Residents were also happy to meet and support the local businesses.

“I just love shopping small,” said customer Sarah McBrair, of Fairfield, who herself runs an online boutique called Saltwater. “It feels so much better than shopping at the big box stores.”

For McBrair, patronizing small businesses is a reciprocal process she takes seriously.

“If you don’t come out and support these local businesses, they’re not going to be around,” she said.

It was a chance for the artisans and businesses to meet each other too.

“It’s nice to meet some of the local vendors too,” said Libby Curulla, of Trumbull-based Arm Candy LLC, which sells jewelry.

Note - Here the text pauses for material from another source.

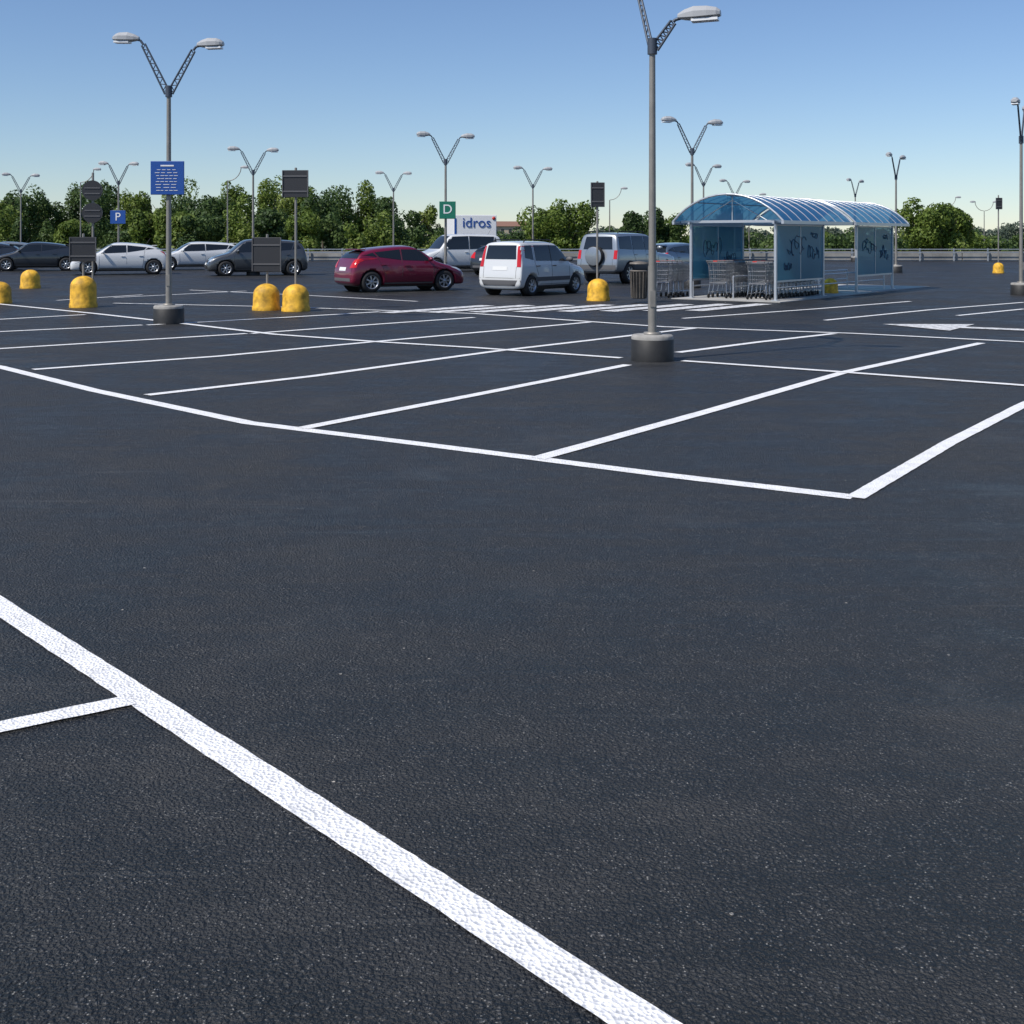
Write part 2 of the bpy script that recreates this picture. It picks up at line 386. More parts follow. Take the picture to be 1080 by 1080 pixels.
b,l=sign(281,326.5,.02,1.76,[('rect',1.29,.70,.80,'signback')]); b.obj('traffic_sign',l,-.08)
b,l=sign(312,327.5,0,3.3,[('rect',2.93,.61,.63,'signback')]); b.obj('traffic_sign',l,-.05)
b,l=sign(630,316.5,0,3.2,[('rect',2.84,.38,.66,'signback')]); b.obj('traffic_sign',l,.1)
b,l=sign(1053,287.5,0,3.7,[('rect',3.3,.32,.55,'signback')]); b.obj('traffic_sign',l,.1)
# blue rules board on the left lamp
x,y=G(178,341); b=MB(); b.box((0,-.09,2.86),(.66,.03,.66),'signblue',.01)
b.box((0,-.109,3.10),(.26,.004,.028),'white')
for i in range(8):
    w=.50-.12*random.random(); z=3.02-i*.058
    n=random.randint(3,5); xx=-w/2
    for k in range(n):
        ww=w/n*random.uniform(.6,.9); b.box((xx+ww/2,-.109,z),(ww,.004,.010),'white'); xx+=w/n
b.box((0,-.055,3.05),(.14,.05,.03),'pole'); b.box((0,-.055,2.68),(.14,.05,.03),'pole')
b.obj('information_sign',(x,y,0))
def textmesh(txt,size,ext=.004):
    c=bpy.data.curves.new('t','FONT'); c.body=txt; c.size=size; c.extrude=ext; c.align_x='CENTER'; c.align_y='CENTER'
    o=bpy.data.objects.new('t',c); scene.collection.objects.link(o); bpy.context.view_layer.update()
    me=bpy.data.meshes.new_from_object(o.evaluated_get(bpy.context.evaluated_depsgraph_get()))
    r=([v.co.copy() for v in me.vertices],[tuple(p.vertices) for p in me.polygons]); bpy.data.objects.remove(o); return r
# blue P-type sign on lamp at 125
z=F*(5.6-H)/(250-172); x,y=GX(125,z); b=MB(); b.box((0,-.10,2.75),(.8,.03,.7),'signblue',.01)
vs,fs=textmesh('P',.6); b.add(vs,fs,'white',False,Matrix.Translation((0,-.125,2.75))@Matrix.Rotation(math.pi/2,4,'X')); b.box((0,-.06,2.75),(.12,.06,.04),'pole'); b.obj('parking_sign',(x,y,0))
z=F*(5.6-H)/(250-142); x,y=GX(472,z-.2); b=MB(); b.box((0,0,2.72),(.62,.03,.66),'signgreen',.01)
vs,fs=textmesh('D',.5); b.add(vs,fs,'white',False,Matrix.Translation((0,-.02,2.74))@Matrix.Rotation(math.pi/2,4,'X')); b.box((0,.06,2.72),(.12,.09,.04),'pole'); b.obj('section_sign',(x,y,0))

# litter bin
b=MB(); b.lathe([(.16,.10),(.19,.12),(.22,.80),(.235,.80),(.235,.84),(.20,.84),(.19,.5),(0,.5)],'bin',20)
for i in range(16):
    a=i*math.pi/8; b.tube((math.cos(a)*.20,math.sin(a)*.20,.12),(math.cos(a)*.232,math.sin(a)*.232,.8),.01,'bin',4)
b.tube((.28,0,0),(.28,0,1.25),.025,'pole'); b.box((.25,0,.7),(.06,.05,.04),'pole'); b.lathe([(.25,1.0),(.24,1.04),(.0,1.08)],'bin',20)
x,y=G(674,319); b.obj('litter_bin',(x,y,0))

# ---------------------------------------------------------------- trolley shelter
SL,SW=9.2,2.5
b=MB()
b.box((SL/2+1.0,SW/2,.01),(SL+3.0,SW+.7,.02),'pad')
b.obj('paved_island',(6.95,31.25,0),math.atan2(.8,.6))
b=MB()
ov=.36; half=SW/2+ov; rise=.72; R=(half*half+rise*rise)/(2*rise); zc=2.12+rise-R; am=math.asin(half/R)
def arc(t,dr=0): a=-am+2*am*t; return (SW/2+(R+dr)*math.sin(a),zc+(R+dr)*math.cos(a))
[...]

It was a new experience for some vendors.

“This is my first tabling event ever,” said Fairfield native Jonathan Hallama, who now runs the Norwalk-based Llama’s Garden, featuring plants, terrariums and the like.

“What’s better than music and shopping?” said the namesake of Teresa Rainieri Fine Art & Home, who originated the idea for the pop-up, along with Garcia.

“Hopefully we can continue to do it, maybe from twice a year to four times a year,” she said. “That would be really fun.”